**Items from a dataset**
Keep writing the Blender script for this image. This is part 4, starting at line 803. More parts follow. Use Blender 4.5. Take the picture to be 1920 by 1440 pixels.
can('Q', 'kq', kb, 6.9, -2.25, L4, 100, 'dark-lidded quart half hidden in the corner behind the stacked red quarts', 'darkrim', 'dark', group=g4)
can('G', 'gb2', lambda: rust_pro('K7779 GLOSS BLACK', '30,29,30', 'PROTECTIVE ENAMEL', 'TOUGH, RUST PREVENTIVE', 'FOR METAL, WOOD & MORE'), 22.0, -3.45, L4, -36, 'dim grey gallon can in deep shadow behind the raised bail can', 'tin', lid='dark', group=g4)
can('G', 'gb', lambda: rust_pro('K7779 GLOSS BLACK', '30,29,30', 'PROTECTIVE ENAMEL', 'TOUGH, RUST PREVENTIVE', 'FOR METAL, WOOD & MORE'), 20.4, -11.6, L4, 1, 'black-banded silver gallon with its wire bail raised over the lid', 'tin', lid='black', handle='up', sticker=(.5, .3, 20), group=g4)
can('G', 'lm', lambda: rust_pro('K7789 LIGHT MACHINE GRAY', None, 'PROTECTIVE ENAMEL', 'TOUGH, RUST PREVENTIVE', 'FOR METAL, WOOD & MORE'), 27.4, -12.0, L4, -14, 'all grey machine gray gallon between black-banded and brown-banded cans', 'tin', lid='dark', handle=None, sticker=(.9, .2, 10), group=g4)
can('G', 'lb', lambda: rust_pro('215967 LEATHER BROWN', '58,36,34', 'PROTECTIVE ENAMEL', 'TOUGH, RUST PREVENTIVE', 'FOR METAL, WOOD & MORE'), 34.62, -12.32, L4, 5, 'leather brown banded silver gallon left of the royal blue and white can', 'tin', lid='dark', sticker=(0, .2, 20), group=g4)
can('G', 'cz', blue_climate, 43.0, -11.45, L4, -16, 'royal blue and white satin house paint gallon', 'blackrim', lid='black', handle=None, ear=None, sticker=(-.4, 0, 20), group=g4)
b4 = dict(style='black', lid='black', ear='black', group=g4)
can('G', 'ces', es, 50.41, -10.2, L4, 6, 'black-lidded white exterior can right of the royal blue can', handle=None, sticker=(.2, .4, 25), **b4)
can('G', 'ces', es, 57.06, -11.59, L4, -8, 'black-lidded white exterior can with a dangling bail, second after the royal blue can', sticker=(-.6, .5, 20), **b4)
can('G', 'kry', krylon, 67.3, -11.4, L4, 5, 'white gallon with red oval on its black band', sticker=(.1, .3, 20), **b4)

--

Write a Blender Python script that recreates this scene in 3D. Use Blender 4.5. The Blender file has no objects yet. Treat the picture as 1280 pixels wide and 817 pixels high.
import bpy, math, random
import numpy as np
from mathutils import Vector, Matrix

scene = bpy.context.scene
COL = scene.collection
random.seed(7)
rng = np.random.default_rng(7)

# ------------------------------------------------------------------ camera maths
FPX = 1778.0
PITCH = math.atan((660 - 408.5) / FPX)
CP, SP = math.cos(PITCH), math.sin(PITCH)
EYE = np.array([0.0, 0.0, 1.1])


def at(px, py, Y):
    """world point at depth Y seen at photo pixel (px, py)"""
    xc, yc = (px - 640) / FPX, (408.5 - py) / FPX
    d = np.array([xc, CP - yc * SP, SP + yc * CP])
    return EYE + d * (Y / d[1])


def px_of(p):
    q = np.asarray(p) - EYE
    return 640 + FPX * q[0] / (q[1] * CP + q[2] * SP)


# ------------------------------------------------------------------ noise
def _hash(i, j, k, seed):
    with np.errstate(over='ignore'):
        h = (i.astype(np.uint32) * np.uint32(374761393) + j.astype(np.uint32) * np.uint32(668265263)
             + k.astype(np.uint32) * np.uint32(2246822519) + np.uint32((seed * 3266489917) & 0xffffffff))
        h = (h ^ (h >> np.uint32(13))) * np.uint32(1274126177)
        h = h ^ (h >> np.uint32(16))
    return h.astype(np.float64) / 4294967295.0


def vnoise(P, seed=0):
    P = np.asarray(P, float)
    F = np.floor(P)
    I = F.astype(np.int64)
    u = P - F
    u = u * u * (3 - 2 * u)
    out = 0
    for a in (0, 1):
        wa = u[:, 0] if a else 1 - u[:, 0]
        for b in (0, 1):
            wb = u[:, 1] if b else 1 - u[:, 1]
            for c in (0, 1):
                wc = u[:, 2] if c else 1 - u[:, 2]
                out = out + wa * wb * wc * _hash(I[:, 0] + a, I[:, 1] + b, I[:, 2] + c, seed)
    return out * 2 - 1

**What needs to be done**
Nothing beyond the required lines should be retyped: start with the line that contains "Write a Blender" and finish with the line that contains "rng = np.random.default_rng(7)".

**Solution**
Write a Blender Python script that recreates this scene in 3D. Use Blender 4.5. The Blender file has no objects yet. Treat the picture as 1280 pixels wide and 817 pixels high.
import bpy, math, random
import numpy as np
from mathutils import Vector, Matrix

scene = bpy.context.scene
COL = scene.collection
random.seed(7)
rng = np.random.default_rng(7)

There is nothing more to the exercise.